Copy out every line of the data exactly.

## Begin Data extract

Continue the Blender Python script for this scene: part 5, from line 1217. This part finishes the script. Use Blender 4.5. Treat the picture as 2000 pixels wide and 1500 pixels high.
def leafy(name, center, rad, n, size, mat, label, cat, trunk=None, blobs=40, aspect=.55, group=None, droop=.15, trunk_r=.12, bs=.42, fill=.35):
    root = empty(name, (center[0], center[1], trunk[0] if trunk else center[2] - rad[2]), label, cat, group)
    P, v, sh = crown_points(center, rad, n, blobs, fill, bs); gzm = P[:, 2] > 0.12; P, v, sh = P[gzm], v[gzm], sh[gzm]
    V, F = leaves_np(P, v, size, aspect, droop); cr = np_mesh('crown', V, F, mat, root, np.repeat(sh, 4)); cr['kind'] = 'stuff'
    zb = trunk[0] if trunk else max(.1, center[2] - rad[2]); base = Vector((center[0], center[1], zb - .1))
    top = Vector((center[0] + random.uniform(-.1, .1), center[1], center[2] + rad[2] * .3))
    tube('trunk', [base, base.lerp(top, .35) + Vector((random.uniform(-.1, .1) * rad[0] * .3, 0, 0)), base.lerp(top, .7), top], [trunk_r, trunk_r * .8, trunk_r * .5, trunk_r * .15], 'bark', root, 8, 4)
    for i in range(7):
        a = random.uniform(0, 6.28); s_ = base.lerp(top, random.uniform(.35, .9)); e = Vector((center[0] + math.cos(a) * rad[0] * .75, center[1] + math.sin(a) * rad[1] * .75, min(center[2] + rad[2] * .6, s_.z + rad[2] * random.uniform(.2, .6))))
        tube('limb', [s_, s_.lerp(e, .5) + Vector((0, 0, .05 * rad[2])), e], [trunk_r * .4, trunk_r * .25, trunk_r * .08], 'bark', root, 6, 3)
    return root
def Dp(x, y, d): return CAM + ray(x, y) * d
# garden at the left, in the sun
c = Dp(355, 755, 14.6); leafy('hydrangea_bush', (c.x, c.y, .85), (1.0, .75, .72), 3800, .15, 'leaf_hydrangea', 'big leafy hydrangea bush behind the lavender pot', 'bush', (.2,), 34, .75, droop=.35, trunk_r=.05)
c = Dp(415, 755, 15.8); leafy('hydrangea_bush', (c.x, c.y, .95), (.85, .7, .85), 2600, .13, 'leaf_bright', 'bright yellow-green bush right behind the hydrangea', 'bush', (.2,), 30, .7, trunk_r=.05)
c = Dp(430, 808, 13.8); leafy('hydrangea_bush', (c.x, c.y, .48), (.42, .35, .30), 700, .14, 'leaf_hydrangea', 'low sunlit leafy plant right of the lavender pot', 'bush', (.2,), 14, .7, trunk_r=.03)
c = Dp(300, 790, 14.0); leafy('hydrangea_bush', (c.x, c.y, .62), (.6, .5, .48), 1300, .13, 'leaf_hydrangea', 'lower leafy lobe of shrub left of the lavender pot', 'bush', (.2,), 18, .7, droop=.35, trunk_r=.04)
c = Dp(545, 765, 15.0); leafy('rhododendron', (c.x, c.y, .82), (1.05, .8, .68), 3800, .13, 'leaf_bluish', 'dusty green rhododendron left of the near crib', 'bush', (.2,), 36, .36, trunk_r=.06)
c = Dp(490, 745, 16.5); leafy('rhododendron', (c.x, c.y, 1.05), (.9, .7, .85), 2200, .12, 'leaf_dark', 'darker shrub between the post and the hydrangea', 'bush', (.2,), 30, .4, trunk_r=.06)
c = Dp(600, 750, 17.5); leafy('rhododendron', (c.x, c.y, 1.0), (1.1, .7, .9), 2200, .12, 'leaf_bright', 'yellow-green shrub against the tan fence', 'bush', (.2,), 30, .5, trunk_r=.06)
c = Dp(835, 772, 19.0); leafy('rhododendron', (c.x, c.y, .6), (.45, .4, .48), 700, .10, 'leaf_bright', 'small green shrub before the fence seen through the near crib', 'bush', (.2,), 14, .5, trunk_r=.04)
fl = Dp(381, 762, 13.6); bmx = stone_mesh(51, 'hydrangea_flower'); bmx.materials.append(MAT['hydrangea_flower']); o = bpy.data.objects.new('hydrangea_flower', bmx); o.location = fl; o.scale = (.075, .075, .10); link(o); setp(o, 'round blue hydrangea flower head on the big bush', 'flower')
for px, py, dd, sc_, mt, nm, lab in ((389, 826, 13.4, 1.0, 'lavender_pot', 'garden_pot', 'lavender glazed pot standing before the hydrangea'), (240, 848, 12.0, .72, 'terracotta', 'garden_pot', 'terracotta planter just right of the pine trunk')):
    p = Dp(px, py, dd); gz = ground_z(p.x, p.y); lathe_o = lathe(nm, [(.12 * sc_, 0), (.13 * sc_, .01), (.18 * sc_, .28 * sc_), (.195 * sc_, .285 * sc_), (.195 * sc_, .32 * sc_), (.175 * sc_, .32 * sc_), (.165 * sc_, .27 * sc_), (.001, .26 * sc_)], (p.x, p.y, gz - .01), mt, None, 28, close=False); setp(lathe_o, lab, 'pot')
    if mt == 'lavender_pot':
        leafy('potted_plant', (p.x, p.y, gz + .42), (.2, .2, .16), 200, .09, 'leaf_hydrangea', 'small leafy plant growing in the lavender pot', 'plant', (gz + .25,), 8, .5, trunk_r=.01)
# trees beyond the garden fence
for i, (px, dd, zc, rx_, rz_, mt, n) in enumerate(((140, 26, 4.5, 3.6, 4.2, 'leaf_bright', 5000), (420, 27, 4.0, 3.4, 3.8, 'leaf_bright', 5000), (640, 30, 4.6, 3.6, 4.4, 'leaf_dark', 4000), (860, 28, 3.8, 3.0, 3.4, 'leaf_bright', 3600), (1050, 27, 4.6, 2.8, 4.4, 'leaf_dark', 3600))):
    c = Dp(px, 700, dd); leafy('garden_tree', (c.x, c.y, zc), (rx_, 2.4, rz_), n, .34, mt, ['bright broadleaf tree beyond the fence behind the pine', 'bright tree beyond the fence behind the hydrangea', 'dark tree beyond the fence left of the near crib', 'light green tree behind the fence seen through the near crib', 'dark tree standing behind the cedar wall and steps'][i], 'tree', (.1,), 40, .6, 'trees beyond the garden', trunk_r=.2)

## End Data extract

> In response
Continue the Blender Python script for this scene: part 5, from line 1217. This part finishes the script. Use Blender 4.5. Treat the picture as 2000 pixels wide and 1500 pixels high.
def leafy(name, center, rad, n, size, mat, label, cat, trunk=None, blobs=40, aspect=.55, group=None, droop=.15, trunk_r=.12, bs=.42, fill=.35):
    root = empty(name, (center[0], center[1], trunk[0] if trunk else center[2] - rad[2]), label, cat, group)
    P, v, sh = crown_points(center, rad, n, blobs, fill, bs); gzm = P[:, 2] > 0.12; P, v, sh = P[gzm], v[gzm], sh[gzm]
    V, F = leaves_np(P, v, size, aspect, droop); cr = np_mesh('crown', V, F, mat, root, np.repeat(sh, 4)); cr['kind'] = 'stuff'
    zb = trunk[0] if trunk else max(.1, center[2] - rad[2]); base = Vector((center[0], center[1], zb - .1))
    top = Vector((center[0] + random.uniform(-.1, .1), center[1], center[2] + rad[2] * .3))
    tube('trunk', [base, base.lerp(top, .35) + Vector((random.uniform(-.1, .1) * rad[0] * .3, 0, 0)), base.lerp(top, .7), top], [trunk_r, trunk_r * .8, trunk_r * .5, trunk_r * .15], 'bark', root, 8, 4)
    for i in range(7):
        a = random.uniform(0, 6.28); s_ = base.lerp(top, random.uniform(.35, .9)); e = Vector((center[0] + math.cos(a) * rad[0] * .75, center[1] + math.sin(a) * rad[1] * .75, min(center[2] + rad[2] * .6, s_.z + rad[2] * random.uniform(.2, .6))))
        tube('limb', [s_, s_.lerp(e, .5) + Vector((0, 0, .05 * rad[2])), e], [trunk_r * .4, trunk_r * .25, trunk_r * .08], 'bark', root, 6, 3)
    return root
def Dp(x, y, d): return CAM + ray(x, y) * d
# garden at the left, in the sun
c = Dp(355, 755, 14.6); leafy('hydrangea_bush', (c.x, c.y, .85), (1.0, .75, .72), 3800, .15, 'leaf_hydrangea', 'big leafy hydrangea bush behind the lavender pot', 'bush', (.2,), 34, .75, droop=.35, trunk_r=.05)
c = Dp(415, 755, 15.8); leafy('hydrangea_bush', (c.x, c.y, .95), (.85, .7, .85), 2600, .13, 'leaf_bright', 'bright yellow-green bush right behind the hydrangea', 'bush', (.2,), 30, .7, trunk_r=.05)
c = Dp(430, 808, 13.8); leafy('hydrangea_bush', (c.x, c.y, .48), (.42, .35, .30), 700, .14, 'leaf_hydrangea', 'low sunlit leafy plant right of the lavender pot', 'bush', (.2,), 14, .7, trunk_r=.03)
c = Dp(300, 790, 14.0); leafy('hydrangea_bush', (c.x, c.y, .62), (.6, .5, .48), 1300, .13, 'leaf_hydrangea', 'lower leafy lobe of shrub left of the lavender pot', 'bush', (.2,), 18, .7, droop=.35, trunk_r=.04)
c = Dp(545, 765, 15.0); leafy('rhododendron', (c.x, c.y, .82), (1.05, .8, .68), 3800, .13, 'leaf_bluish', 'dusty green rhododendron left of the near crib', 'bush', (.2,), 36, .36, trunk_r=.06)
c = Dp(490, 745, 16.5); leafy('rhododendron', (c.x, c.y, 1.05), (.9, .7, .85), 2200, .12, 'leaf_dark', 'darker shrub between the post and the hydrangea', 'bush', (.2,), 30, .4, trunk_r=.06)
c = Dp(600, 750, 17.5); leafy('rhododendron', (c.x, c.y, 1.0), (1.1, .7, .9), 2200, .12, 'leaf_bright', 'yellow-green shrub against the tan fence', 'bush', (.2,), 30, .5, trunk_r=.06)
c = Dp(835, 772, 19.0); leafy('rhododendron', (c.x, c.y, .6), (.45, .4, .48), 700, .10, 'leaf_bright', 'small green shrub before the fence seen through the near crib', 'bush', (.2,), 14, .5, trunk_r=.04)
fl = Dp(381, 762, 13.6); bmx = stone_mesh(51, 'hydrangea_flower'); bmx.materials.append(MAT['hydrangea_flower']); o = bpy.data.objects.new('hydrangea_flower', bmx); o.location = fl; o.scale = (.075, .075, .10); link(o); setp(o, 'round blue hydrangea flower head on the big bush', 'flower')
for px, py, dd, sc_, mt, nm, lab in ((389, 826, 13.4, 1.0, 'lavender_pot', 'garden_pot', 'lavender glazed pot standing before the hydrangea'), (240, 848, 12.0, .72, 'terracotta', 'garden_pot', 'terracotta planter just right of the pine trunk')):
    p = Dp(px, py, dd); gz = ground_z(p.x, p.y); lathe_o = lathe(nm, [(.12 * sc_, 0), (.13 * sc_, .01), (.18 * sc_, .28 * sc_), (.195 * sc_, .285 * sc_), (.195 * sc_, .32 * sc_), (.175 * sc_, .32 * sc_), (.165 * sc_, .27 * sc_), (.001, .26 * sc_)], (p.x, p.y, gz - .01), mt, None, 28, close=False); setp(lathe_o, lab, 'pot')
    if mt == 'lavender_pot':
        leafy('potted_plant', (p.x, p.y, gz + .42), (.2, .2, .16), 200, .09, 'leaf_hydrangea', 'small leafy plant growing in the lavender pot', 'plant', (gz + .25,), 8, .5, trunk_r=.01)
# trees beyond the garden fence
for i, (px, dd, zc, rx_, rz_, mt, n) in enumerate(((140, 26, 4.5, 3.6, 4.2, 'leaf_bright', 5000), (420, 27, 4.0, 3.4, 3.8, 'leaf_bright', 5000), (640, 30, 4.6, 3.6, 4.4, 'leaf_dark', 4000), (860, 28, 3.8, 3.0, 3.4, 'leaf_bright', 3600), (1050, 27, 4.6, 2.8, 4.4, 'leaf_dark', 3600))):
    c = Dp(px, 700, dd); leafy('garden_tree', (c.x, c.y, zc), (rx_, 2.4, rz_), n, .34, mt, ['bright broadleaf tree beyond the fence behind the pine', 'bright tree beyond the fence behind the hydrangea', 'dark tree beyond the fence left of the near crib', 'light green tree behind the fence seen through the near crib', 'dark tree standing behind the cedar wall and steps'][i], 'tree', (.1,), 40, .6, 'trees beyond the garden', trunk_r=.2)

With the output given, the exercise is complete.